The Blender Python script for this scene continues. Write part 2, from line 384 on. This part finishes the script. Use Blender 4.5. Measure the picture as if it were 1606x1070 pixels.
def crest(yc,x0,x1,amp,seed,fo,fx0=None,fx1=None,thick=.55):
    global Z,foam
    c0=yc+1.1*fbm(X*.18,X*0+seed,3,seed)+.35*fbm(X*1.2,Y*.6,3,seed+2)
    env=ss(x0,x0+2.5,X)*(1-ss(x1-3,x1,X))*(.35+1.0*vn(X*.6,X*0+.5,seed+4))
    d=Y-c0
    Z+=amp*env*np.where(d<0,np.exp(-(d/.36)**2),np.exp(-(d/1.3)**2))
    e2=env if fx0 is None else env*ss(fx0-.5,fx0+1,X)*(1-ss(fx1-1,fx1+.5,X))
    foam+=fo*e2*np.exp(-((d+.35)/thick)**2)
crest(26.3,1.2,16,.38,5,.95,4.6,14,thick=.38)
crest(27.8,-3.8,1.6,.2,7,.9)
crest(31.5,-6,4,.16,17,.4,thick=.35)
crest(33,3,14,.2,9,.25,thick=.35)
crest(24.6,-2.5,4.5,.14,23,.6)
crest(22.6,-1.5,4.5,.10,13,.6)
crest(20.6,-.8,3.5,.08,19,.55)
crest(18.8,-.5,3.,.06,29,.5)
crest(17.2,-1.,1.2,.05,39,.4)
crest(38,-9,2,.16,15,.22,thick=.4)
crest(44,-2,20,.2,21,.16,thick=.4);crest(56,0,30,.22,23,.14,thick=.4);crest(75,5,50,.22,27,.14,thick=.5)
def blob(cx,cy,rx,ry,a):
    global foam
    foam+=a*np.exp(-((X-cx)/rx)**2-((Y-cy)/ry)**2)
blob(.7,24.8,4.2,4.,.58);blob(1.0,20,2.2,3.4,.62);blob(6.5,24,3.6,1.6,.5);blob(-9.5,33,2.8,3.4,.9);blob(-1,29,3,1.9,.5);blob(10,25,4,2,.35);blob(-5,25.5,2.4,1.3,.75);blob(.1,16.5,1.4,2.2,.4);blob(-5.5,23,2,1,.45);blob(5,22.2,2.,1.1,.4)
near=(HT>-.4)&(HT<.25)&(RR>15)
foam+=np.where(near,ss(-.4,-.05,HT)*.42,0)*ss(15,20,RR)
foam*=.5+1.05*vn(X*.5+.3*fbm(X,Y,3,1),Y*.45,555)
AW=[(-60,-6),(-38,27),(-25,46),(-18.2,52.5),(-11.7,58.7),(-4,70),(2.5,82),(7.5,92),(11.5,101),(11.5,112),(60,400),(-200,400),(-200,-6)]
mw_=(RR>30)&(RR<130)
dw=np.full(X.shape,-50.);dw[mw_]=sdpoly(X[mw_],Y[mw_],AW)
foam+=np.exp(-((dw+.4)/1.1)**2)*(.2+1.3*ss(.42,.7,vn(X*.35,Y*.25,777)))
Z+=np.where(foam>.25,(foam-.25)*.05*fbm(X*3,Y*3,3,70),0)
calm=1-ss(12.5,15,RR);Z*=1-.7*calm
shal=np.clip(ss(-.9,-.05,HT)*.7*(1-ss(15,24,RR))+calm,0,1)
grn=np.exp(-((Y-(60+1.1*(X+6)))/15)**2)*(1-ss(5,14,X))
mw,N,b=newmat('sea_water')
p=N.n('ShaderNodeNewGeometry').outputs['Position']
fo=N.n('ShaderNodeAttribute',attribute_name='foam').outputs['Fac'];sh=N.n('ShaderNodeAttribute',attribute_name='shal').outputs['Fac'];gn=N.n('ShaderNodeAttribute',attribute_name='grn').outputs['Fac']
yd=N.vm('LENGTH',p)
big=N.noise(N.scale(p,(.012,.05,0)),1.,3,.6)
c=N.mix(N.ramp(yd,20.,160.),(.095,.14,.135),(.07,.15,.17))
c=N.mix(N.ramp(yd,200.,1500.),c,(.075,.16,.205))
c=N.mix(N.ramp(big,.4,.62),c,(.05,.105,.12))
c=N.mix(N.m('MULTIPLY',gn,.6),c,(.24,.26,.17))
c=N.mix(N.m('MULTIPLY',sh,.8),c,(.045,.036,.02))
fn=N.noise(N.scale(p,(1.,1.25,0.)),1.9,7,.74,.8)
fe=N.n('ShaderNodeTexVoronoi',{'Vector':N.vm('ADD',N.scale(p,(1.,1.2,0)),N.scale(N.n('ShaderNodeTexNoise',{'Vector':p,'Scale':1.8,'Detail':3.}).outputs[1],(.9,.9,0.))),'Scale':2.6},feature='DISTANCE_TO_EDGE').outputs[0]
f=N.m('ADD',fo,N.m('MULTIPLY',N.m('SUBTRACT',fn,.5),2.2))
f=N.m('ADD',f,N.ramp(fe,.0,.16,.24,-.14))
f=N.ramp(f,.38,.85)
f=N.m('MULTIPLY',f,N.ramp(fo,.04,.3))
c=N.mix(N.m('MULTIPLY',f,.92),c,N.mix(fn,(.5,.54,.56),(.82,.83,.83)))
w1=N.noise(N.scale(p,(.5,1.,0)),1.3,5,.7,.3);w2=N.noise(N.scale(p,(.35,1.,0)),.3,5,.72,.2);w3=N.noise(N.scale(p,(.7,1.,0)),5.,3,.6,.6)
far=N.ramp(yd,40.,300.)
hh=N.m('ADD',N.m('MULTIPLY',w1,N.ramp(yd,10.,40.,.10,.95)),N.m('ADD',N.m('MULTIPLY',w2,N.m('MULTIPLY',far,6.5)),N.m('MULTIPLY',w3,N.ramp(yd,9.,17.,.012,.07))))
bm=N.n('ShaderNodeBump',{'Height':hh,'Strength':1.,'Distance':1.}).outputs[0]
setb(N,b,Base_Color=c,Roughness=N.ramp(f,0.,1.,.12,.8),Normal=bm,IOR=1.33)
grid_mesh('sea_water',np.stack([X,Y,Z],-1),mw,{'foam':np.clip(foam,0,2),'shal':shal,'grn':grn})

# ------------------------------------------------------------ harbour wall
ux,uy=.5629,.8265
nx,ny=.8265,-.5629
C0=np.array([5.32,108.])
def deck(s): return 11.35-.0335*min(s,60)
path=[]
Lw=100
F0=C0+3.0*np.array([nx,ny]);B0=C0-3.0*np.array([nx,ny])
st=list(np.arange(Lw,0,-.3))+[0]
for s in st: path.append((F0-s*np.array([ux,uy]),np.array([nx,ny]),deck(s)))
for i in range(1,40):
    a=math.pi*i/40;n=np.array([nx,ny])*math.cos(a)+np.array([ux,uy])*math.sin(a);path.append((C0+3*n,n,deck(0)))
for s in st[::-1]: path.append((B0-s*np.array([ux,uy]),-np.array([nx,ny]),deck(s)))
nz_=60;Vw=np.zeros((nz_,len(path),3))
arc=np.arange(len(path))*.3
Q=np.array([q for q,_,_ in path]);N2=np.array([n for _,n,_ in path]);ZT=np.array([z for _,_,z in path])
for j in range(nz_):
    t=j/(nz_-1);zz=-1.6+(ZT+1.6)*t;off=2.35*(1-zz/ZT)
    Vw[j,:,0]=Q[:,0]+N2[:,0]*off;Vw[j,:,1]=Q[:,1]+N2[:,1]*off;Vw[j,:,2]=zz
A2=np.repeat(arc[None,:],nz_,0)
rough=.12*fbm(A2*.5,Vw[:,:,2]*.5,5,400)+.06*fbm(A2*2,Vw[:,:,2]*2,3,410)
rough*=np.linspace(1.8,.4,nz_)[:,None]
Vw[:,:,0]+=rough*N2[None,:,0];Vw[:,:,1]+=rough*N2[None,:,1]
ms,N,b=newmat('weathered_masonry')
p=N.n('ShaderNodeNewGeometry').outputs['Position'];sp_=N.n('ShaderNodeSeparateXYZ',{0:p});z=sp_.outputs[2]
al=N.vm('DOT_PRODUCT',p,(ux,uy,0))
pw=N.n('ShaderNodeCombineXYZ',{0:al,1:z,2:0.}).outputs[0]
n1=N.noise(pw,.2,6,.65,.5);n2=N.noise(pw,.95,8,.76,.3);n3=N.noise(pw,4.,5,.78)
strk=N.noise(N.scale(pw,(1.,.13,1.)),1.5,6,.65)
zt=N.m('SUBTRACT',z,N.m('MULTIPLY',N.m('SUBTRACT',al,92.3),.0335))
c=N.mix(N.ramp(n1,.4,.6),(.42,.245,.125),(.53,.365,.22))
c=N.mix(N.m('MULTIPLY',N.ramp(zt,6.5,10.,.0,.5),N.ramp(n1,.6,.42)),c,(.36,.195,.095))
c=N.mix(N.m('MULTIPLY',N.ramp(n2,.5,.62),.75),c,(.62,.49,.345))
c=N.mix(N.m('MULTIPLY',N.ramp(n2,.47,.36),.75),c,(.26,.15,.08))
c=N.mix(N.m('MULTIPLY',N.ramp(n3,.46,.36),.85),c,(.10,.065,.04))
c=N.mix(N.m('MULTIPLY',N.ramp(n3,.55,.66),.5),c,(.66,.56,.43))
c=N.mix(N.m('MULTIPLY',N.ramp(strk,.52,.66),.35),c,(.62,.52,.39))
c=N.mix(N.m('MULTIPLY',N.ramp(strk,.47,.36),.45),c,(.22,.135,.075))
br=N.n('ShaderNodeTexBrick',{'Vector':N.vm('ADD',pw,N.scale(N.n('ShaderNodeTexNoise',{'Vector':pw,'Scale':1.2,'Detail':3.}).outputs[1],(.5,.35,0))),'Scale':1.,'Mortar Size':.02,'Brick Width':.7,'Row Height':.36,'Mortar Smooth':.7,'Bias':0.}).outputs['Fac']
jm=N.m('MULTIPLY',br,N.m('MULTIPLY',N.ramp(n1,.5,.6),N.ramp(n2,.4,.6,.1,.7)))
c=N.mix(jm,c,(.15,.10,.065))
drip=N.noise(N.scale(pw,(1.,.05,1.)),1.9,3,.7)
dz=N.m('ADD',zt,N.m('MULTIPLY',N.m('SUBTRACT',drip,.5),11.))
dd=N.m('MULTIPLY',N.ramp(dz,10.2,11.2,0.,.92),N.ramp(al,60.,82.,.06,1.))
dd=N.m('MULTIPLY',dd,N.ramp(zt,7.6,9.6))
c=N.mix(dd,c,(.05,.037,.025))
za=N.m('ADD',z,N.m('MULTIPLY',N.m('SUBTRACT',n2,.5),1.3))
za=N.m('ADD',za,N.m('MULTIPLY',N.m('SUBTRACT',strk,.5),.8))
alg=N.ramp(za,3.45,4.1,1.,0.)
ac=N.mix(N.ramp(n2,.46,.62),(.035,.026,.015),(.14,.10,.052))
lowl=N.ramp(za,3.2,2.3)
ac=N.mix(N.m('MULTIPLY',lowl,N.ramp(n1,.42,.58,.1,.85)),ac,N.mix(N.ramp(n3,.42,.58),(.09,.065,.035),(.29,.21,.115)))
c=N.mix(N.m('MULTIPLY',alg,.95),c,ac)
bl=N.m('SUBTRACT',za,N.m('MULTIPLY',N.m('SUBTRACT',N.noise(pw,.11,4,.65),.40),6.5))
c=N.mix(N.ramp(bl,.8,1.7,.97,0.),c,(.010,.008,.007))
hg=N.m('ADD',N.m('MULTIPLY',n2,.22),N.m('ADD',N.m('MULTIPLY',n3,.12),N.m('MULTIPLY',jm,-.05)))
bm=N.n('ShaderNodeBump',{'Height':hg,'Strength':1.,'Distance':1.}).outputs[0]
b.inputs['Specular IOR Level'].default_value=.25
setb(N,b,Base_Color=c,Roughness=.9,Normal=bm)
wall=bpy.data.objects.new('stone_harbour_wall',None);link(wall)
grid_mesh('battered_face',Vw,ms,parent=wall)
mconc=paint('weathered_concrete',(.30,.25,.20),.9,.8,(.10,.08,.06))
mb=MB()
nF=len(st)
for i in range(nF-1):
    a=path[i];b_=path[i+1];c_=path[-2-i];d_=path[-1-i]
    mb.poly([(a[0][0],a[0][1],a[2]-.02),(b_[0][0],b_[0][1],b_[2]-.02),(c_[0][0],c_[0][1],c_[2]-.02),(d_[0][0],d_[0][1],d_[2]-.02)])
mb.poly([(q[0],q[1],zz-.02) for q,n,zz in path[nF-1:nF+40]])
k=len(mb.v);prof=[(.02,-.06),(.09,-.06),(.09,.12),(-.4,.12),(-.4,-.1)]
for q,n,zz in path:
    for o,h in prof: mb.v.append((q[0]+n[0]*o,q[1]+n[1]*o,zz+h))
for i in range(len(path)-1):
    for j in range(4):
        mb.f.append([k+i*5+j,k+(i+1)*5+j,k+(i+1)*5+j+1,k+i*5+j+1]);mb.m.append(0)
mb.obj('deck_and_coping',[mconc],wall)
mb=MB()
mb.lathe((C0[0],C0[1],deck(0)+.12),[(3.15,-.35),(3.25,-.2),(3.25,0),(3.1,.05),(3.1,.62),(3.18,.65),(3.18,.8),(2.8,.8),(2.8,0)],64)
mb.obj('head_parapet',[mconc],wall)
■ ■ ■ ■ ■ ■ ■
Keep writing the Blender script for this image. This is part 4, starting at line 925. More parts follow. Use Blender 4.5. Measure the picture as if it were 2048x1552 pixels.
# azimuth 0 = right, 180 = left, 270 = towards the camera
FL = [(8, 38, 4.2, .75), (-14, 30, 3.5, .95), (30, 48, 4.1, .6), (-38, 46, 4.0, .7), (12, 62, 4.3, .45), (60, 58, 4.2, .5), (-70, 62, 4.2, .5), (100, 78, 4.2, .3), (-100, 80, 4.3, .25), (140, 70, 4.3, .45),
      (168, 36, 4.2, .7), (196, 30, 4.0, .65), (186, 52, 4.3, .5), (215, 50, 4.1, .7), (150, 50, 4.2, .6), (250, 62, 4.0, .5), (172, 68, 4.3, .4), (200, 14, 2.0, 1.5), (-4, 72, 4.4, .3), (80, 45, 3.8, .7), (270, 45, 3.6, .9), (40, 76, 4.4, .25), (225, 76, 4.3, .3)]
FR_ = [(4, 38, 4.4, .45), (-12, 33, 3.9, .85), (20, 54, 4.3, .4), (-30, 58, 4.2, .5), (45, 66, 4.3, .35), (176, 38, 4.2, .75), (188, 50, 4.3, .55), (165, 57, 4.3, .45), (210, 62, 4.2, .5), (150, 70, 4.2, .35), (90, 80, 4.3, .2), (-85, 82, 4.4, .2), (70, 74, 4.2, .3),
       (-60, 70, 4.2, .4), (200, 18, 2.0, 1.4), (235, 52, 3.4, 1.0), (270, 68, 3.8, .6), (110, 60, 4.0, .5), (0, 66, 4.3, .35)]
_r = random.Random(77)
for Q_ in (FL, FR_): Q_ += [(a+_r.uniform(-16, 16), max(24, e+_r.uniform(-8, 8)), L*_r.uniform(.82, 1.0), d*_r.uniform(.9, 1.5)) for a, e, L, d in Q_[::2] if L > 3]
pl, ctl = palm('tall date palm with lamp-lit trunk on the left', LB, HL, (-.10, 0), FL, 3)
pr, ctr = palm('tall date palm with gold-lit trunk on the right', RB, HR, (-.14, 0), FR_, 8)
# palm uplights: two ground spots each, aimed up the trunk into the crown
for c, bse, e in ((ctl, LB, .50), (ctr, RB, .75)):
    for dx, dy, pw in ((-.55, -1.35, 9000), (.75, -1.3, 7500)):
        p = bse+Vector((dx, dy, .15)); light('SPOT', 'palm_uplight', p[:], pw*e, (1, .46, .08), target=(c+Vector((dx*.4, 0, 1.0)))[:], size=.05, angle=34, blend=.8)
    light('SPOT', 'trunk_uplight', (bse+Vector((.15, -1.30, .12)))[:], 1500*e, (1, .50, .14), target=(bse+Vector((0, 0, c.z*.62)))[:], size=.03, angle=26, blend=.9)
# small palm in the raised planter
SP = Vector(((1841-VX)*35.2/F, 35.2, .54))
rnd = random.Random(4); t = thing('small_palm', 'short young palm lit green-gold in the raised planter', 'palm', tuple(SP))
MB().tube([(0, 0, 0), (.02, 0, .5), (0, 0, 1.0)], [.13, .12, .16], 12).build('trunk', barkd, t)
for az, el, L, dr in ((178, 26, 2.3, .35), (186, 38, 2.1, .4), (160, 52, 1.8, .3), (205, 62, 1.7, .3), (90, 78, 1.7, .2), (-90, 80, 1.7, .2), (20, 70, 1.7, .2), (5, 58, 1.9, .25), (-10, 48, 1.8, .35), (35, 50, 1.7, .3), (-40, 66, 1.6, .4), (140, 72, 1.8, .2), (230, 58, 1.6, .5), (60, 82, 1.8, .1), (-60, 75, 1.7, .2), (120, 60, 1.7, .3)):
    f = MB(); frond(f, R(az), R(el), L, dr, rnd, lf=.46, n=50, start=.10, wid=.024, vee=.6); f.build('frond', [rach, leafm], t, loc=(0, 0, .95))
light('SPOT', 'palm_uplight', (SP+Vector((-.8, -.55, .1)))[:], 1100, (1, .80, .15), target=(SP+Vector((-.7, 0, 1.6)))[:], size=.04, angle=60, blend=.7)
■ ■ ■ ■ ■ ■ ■
▶ [EXERCISE GOAL] Scan the material for lines with the word "this", and copy each line you find.

▶ [CORRECT ANSWER]
The Blender Python script for this scene continues. Write part 2, from line 384 on. This part finishes the script. Use Blender 4.5. Measure the picture as if it were 1606x1070 pixels.
Keep writing the Blender script for this image. This is part 4, starting at line 925. More parts follow. Use Blender 4.5. Measure the picture as if it were 2048x1552 pixels.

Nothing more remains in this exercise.